Processor and Bus Co-scheduling Strategies for Real-time Tasks with Multiple Service-levels

Cyber-Physical Systems, including those in the automotive domain, are often designed by assigning to each task an appropriate criticality-based reward value which is acquired by the system on its successful execution. Additionally, each task may have multiple implementations designated as service-levels, with higher service-levels producing more accurate results and contributing to higher rewards for the system. This work proposes strategies for co-scheduling a set of periodic tasks with multiple service-levels, on homogeneous processors and system buses. The problem is modeled as a Multi-dimensional Multiple-Choice Knapsack formulation (MMCKP) with the objective of maximizing overall system level rewards. A Dynamic Programming (DP) solution is proposed to solve the MMCKP. It was observed that although the DP based solution produces optimal results, its complexity is highly sensitive to the number of tasks, processors, buses as well as to the number of task service-levels, which severely restricts scalability of the strategy. Therefore, we have also proposed a fast yet efficient heuristic algorithm called Accurate Low Overhead Level Allocator (ALOLA), which attempts to achieve the same objective.
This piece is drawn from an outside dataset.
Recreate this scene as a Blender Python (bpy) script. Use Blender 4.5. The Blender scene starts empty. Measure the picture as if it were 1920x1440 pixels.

Our simulation based experimental evaluation shows that even on moderately large systems consisting of 90 tasks with 5 service-levels each, 16 processors and 4 buses, while MMCKP incurs a run-time of more than 1 hour 20 minutes and approximately 68 GB main memory, ALOLA takes only about 196 $\mu s$ (speedup of the order of 106 times) and less than 1 MB of memory. Moreover, while being fast, ALOLA is also efficient being able to control performance degradations to at most 13% compared to the optimal results produced by MMCKP. We use an automated flight control system employed in modern avionic systems, a real-world application to illustrate the general applicability of our proposed scheme.